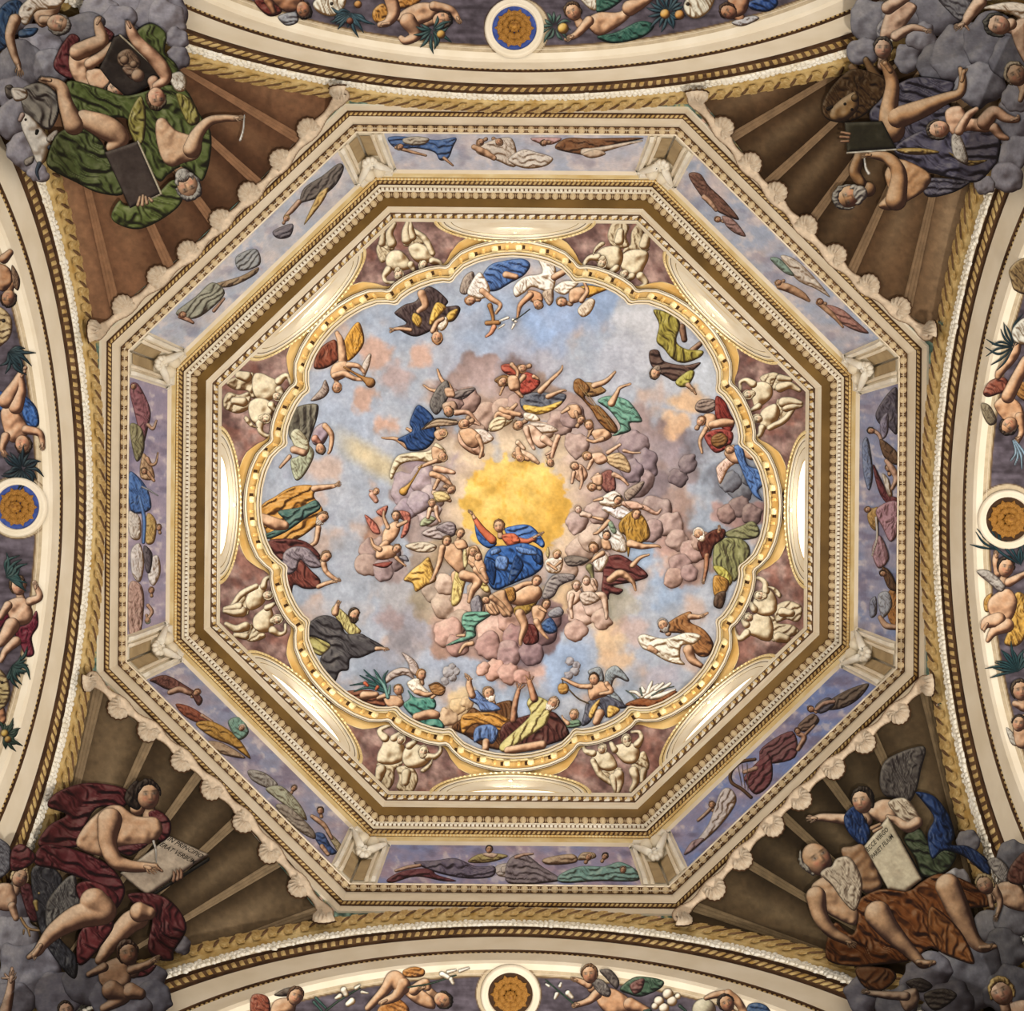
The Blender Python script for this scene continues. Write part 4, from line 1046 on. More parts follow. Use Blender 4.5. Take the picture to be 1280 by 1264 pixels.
D('child', 'painted child tumbling under the arched red cloth', 'child', B3, """
wing 7c7a84 20 12: 715,255 750,250 764,280 730,272
cloth 893a30 10 16: 588,292 682,280 652,312 600,306
torso: 610,212 682,200 702,250 642,272 600,262
body: 702,262,11 720,280,8 748,302,5 | 620,220,14 590,200,9 575,165,7
head 23 60 0.3 7a5434: 704,217
""")
D('angel', 'painted angel with dark wing and sea green drapery on the pink clouds', 'angel', B3, """
wing 87828a 80 14: 1072,482 1112,448 1134,500 1112,592 1088,562
drape 68a68e 20 20: 1038,542 1082,530 1182,540 1102,602 1092,662 952,702 982,680 1050,642 1028,592
body: 1080,690,14 1042,700,11 1018,736,7 | 1040,650,10 1005,650,6
torso: 1150,470 1200,480 1220,540 1180,550 1150,520
body: 1172,500,13 1200,540,9
head 22 140 -0.4 5c4632: 1150,472
""")
D('angel', 'painted tan angel carrying the cloud below the blue woman', 'angel', C3, """
wing 8c8280 30 16: 150,442 202,350 302,343 312,370 242,402 212,452 170,472
drape 6c2c26 80 20: 60,602 122,602 132,682 60,692
drape b48c38 40 20: 8,512 82,480 132,470 92,532 28,562
torso: -70,500 0,440 60,402 132,402 152,442 122,482 42,502 0,494
body: 40,542,26 62,602,20 46,660,13 42,694,8 | 10,420,18 60,395,14 110,384,9
head 27 70 0.3 7a5030: 124,378
""")
D('angel', 'painted angel bending in shadow at the foot of the blue gown', 'angel', B3, """
drape b47c34 60 18: 1240,420 1290,410 1300,470 1260,490 1230,470
torso=b98a62: 1170,450 1240,420 1262,470 1290,530 1240,560 1200,500
body=b98a62: 1180,460,16 1230,500,13 1270,550,9
""")
D('child', 'painted winged child in blue cloth at the edge of the dark cloud', 'child', C3, """
wing 8a8890 30 12: 182,532 232,505 260,530 242,556 190,562
cloth 38588e 40 16: 140,602 192,560 228,622 182,642
torso: 100,510 150,500 172,540 142,592 110,580
body: 122,580,17 150,632,11 178,664,7 | 140,510,11 170,530,8
head 24 80 0.3 5a3c28: 172,494
""")
D('angel', 'painted pale angel kissing another on a pale rose cloud', 'angel', C3, """
torso=dcb8a0: 280,430 340,420 352,462 302,502 276,480
body=dcb8a0: 300,450,16 292,500,12 300,560,9 | 322,420,12 350,400,8
head 24 90 0.3 a07c58: 322,400
""", skin='dcb8a0')
D('angel', 'painted pale angel with folded legs on the rose cloud', 'angel', C3, """
torso=d6b49c: 350,380 410,362 432,402 402,452 362,442
body=d6b49c: 382,470,22 450,452,20 470,520,13 472,565,8 | 400,380,13 420,420,9
drape cdb8a8 40 14: 340,440 400,430 440,470 380,500 350,490
head 23 100 -0.2 8c6a4c: 372,378
""", skin='d6b49c')
D('angel', 'painted small angel in white with crossed arms beside the blue mantle', 'angel', C3, """
wing 786a60 0 12: 260,262 312,250 386,270 332,302 280,302
wing c8b070 80 10: 168,240 180,205 190,240 180,265
gown e9ddd0 60 14: 168,272 252,260 242,332 180,334
body: 180,290,9 222,320,8 | 244,280,9 210,310,7
head 23 70 0.3 b08a58: 225,246
""")
D('angel', 'painted angel playing a large brown cello in a green skirt', 'angel', C2, """
cloak 9a7040 20 20: 320,652 402,650 472,690 402,722 340,700
body: 412,664,16 470,642,13 515,597,7
skirt 69a08a 40 22: 428,742 482,715 562,730 602,760 652,842 590,852 592,892 500,917 542,872 490,792
body: 498,752,20 526,700,12 540,676,9 592,656,6
torso: 400,890 470,880 500,920 440,950 410,930
body: 452,930,13 410,945,10 376,936,7 | 400,880,10 380,920,6
head 25 100 -0.2 7a5230: 385,862
""")
D('cello', 'painted brown cello between the arms of the green skirted angel', 'cello', C2, """
soundbox 8c5a2a 50 20: 310,642 342,630 392,680 364,722 402,762 442,770 522,862 522,902 480,892 430,842 400,792 350,732 310,692
string~ d8b070: 330,660,2 500,880,2 | 340,655,2 505,870,2
""")
D('angel', 'painted angel bowing a viol above the cello player', 'angel', C2, """
torso: 270,770 330,760 350,810 300,830
body: 280,780,12 250,800,8 | 320,800,12 340,850,8
head 22 60 0.2 6e4c30: 345,836
""")
D('angel', 'painted angel in red bodice and blue and gold skirt above the glory', 'angel', C2, """
skirt 5d616e 20 20: 40,732 92,700 182,700 272,712 232,772 150,802 60,792
lining e4ba4c 15 16: 60,760 150,770 250,740 220,780 140,810 70,796
body: 142,692,16 200,632,11 244,590,8 252,566,5 | 180,720,14 250,690,8 270,690,5
bodice b24434 40 16: 50,602 112,610 142,652 92,702 30,702
body: 60,620,14 30,660,10 40,720,7 | 110,620,12 130,630,8
head 25 200 0.2 8a5a34: 50,580
""")
D('angel', 'painted angel in red holding a lute at the crown of the glory', 'angel', B2, """
drape b04a36 30 18: 1225,565 1270,555 1310,580 1300,620 1240,600
lute 8a5c30 30 14: 1190,640 1240,610 1290,640 1250,670
body: 1280,560,13 1310,600,10 1290,650,7 | 1240,660,10 1220,710,6 | 1290,680,13 1330,720,9
torso: 1260,620 1310,620 1320,680 1270,690
head 23 220 0 7a4e2c: 1232,645
""")
D('person', 'painted hooded bearded man in olive yellow falling head first at upper right', 'person', C2, """
body=8a6248: 850,372,18 862,434,16 | 900,490,16 940,456,14
robe a09238 80 34: 708,285 802,310 842,360 822,442 872,482 954,490 942,522 862,552 802,532 760,482 722,442 735,360
cloak 5b4138 20 24: 688,492 732,488 762,542 862,562 944,548 902,592 822,642 770,622 720,592 690,550
sleeve a8a040 60 18: 818,642 882,590 914,600 884,662 840,672
body: 880,662,14 904,686,9 920,708,5 | 900,690,6 912,680,4
hand 18 -45 1: 896,676
head 29 -110 -0.4 5a4436 8a7664: 716,602
""")
D('person', 'painted winged man in crimson with a fruit basket at the right rim', 'person', C2, """
wing 8a7468 0 14: 914,772 940,735 1012,735 1017,782 980,802 930,797
cloak 8a3028 60 22: 1018,720 1062,740 1092,802 1114,852 1082,902 1020,832
robe a14038 30 22: 968,902 1042,880 1104,900 1092,962 1020,1002 968,942
torso: 958,812 1012,808 1024,852 980,892
body: 1000,860,20 1060,850,22 1100,850,15 | 970,880,14 940,940,10 950,1000,7
basket 86582a 0 12: 1000,920 1050,900 1082,940 1040,980 1000,960
head 25 60 -0.6 7a4a2c: 945,842
""")
D('angel', 'painted angel in blue drapery seen from behind at the right rim', 'angel', C2, """
wing e8c6b6 70 14: 1028,1062 1102,1008 1132,1040 1082,1082 1042,1157 1023,1102
torso: 1060,1000 1112,960 1156,1042 1102,1052
body: 1160,990,18 1200,1024,14 1272,1008,9
drape 4e76b8 60 22: 1108,975 1152,970 1182,1062 1252,1090 1264,1152 1232,1192 1254,1242 1200,1202 1150,1092
head 23 170 0 8a6644: 1090,985
""")
D('angel', 'painted angel in white and blue emptying a brass torch at the top', 'angel', B2, """
wing a08e80 80 14: 1018,182 1040,120 1082,93 1092,130 1060,202 1030,207
robe 4a70b2 30 26: 1130,120 1172,60 1242,40 1332,30 1372,60 1342,112 1272,152 1200,192 1140,182
blouse ede7e1 50 16: 1068,162 1112,98 1142,120 1172,190 1130,232 1060,212
body: 1130,190,16 1180,232,15 1222,262,11 1200,302,8 | 1250,110,18 1300,120,14
head 26 190 -0.4 a0683a: 1072,240
""")
D('torch', 'painted brass torch with an orange flame pointing down', 'torch', B2, """
handle~ a8703a: 1170,265,14 1185,320,9 1185,348,10 | 1155,352,13 1212,350,13
flame~ e2966e: 1190,372,14 1175,400,11 1150,420,6
""")
D('angel', 'painted angel in a white robe reaching down with lilies at the top', 'angel', C2, """
robe ece7de 60 24: 8,172 62,120 150,100 132,30 192,23 222,100 202,202 160,192 100,172 60,202 18,222
wing c2aa92 70 14: 150,202 202,180 207,242 182,264
torso=c98f64: 78,190 142,200 154,242 110,254
body=c98f64: 92,212,18 42,262,13 30,312,8 26,330,5
head 25 -40 0.2 6e4a30: 130,258
""")
D('lily', 'painted white lily sprig in the hand of the white robed angel', 'flower', C2, """
flower~ f1efe8: 5,335,8 20,345,7 | -20,325,8 -60,340,5 | 10,360,8 0,380,5 | -40,360,6 -70,380,4
stem~ 4a5444: 90,282,3 40,320,3 5,340,3
""")
D('angel', 'painted small angel in gold cloth with white lilies at the top right', 'angel', C2, """
wing e1d0ba 60 14: 328,282 382,230 417,242 392,302 350,322
body: 212,122,18 262,92,16 276,60,10 280,38,7
cloth ece6da 30 14: 208,182 262,140 332,150 302,182 260,212
drape d99d32 10 16: 320,182 372,163 432,170 484,180 422,207 370,227
torso: 288,190 342,170 374,202 342,242 290,252
body: 348,240,14 376,192,11 358,142,7
head 27 170 -0.3 7a5838: 250,247
""")
D('angel', 'painted dark winged angel diving above the blue dressed one', 'angel', B2, """
body: 950,662,14 925,630,10 908,584,6 | 902,692,11 870,684,8 838,662,5 | 980,690,12 960,650,8
wing 69635f 70 14: 868,762 902,680 952,638 972,690 942,762 902,812
wing 8a7c78 -20 12: 988,722 1062,678 1096,680 1040,732
torso=b08a70: 930,760 990,740 1010,790 960,820
body=d0a080: 1000,800,16 1060,800,12 1100,840,8 1120,860,5
head 27 -60 0.2 54412f: 962,792
""")
D('angel', 'painted angel in a deep blue dress left of the glory', 'angel', B2, """
body: 762,972,16 702,932,11 650,928,7 630,925,5 | 790,900,11 755,880,8
dress 25457e 60 24: 800,770 832,768 892,830 897,922 850,982 770,992 740,952 708,932 780,892 768,850
torso: 890,900 930,880 950,920 910,940
head 22 -40 0.3 c09a68: 935,900
""")
D('tambourine', 'painted tambourine disc beside the deep blue dress', 'tambourine', B2, """
disc a98c6c 0 12: 828,884 900,830 1002,838 1002,862 900,872
rim~ 5a4838: 830,882,4 900,832,4 1000,838,4
""")
D('angel', 'painted angel in cream gown blowing a long trumpet left of the glory', 'angel', B2, """
gown d9cdac 20 22: 700,1022 762,1000 862,990 902,950 952,1000 902,1052 802,1042 722,1062 680,1134 668,1102
torso: 880,970 940,990 950,1040 890,1050
body: 900,1040,13 850,1060,10 815,1075,7
head 24 -60 -0.2 b0885c: 935,1020
""")
D('trumpet', 'painted long golden trumpet pointing down from the cream gowned angel', 'trumpet', B2, """
tube~ c99238: 830,1062,4 780,1142,6 750,1180,14 738,1194,22
""")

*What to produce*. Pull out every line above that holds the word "from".

*Result of the exercise*.
The Blender Python script for this scene continues. Write part 4, from line 1046 on. More parts follow. Use Blender 4.5. Take the picture to be 1280 by 1264 pixels.
D('angel', 'painted angel in blue drapery seen from behind at the right rim', 'angel', C2, """
D('trumpet', 'painted long golden trumpet pointing down from the cream gowned angel', 'trumpet', B2, """